Su hermano llevaba un estudio de tatuajes, y ella trabajaba con él. Pero en un país sumido en la violencia, pronto llegaron para pedirles "la vacuna". Así se llama a la extorsión en Colombia, a pagar porque los criminales dejen en paz tu negocio. La situación se hizo irrespirable, y primero emigró el hermano de Lucía, básicamente para salvar el pescuezo. Después lo hizo su marido, para allanar un poco el camino para cuando emigraran ella y su chiquillo.

Cuenta que en Colombia (como en otros países de América Latina) viven en una guerra no declarada. "La gente piensa que con el acuerdo de paz ya se acabó todo, y no. La violencia y la inseguridad son terribles, y la tasa de homicidios sigue siendo altísima", lamenta.

Curiosamente Lucía no vino con visado de turista, sino con carta de invitación -un documento proporcionado por un familiar residente que permite circular por España algo más de tres meses-. Tenía a alguien en Madrid, al menos no llegaba completamente sola. Pero la red falló. "Aquel piso era el peor ambiente posible para mi hijo, no podía estar ni un día más allí", así que a la segunda semana se vino a València gracias a la amabilidad de otra colombiana que le ayudó a pagar un mes de alquiler.

Y llegó a la habitación en la que está ahora, un cuartucho por el que pagan casi 400 euros. En el mismo piso vive una persona mayor y su casera, que no le hace contrato ni nada parecido, ni deja al niño hacer ningún ruido. Se afanan todo lo que pueden en encontrar un empleo, porque las remesas que trajeron ya se han acabado. "Esta semana he hecho la compra por 90 euros, algún material para el cole del niño y he recargado el bonobús que encima ha subido. Y ya no nos queda dinero", sentencia.

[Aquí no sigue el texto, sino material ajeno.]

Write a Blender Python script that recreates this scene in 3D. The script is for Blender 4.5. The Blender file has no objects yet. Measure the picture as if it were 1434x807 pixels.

En una habitación también guardan sus cosas amontonadas y en maletas. "Lo primero que compré con el poco dinero que tenemos es un cajonero", explica. Dice que "pereza no tenemos, trabajaremos de lo que sea", pero se les hace complicado y las ofertas que les llegan rozan la esclavitud. Sin papeles no hay derechos, y de eso se aprovechan muchos empleadores sin escrúpulos.

Otra historia que se repite, la de las mujeres inmigrantes que se arrepienten de emigrar. "Ahora estoy aquí y no hay vuelta atrás, pero si lo sé no lo habría hecho. Al menos en Colombia tenía una casa y a los míos, aquí estoy peor", denuncia Lucía. "Es cierto que aquí hay muchísima más seguridad, es otro mundo porque puedes salir de noche o a la calle con el móvil. Pero no pensábamos que en España se trataba así a los inmigrantes", sentencia.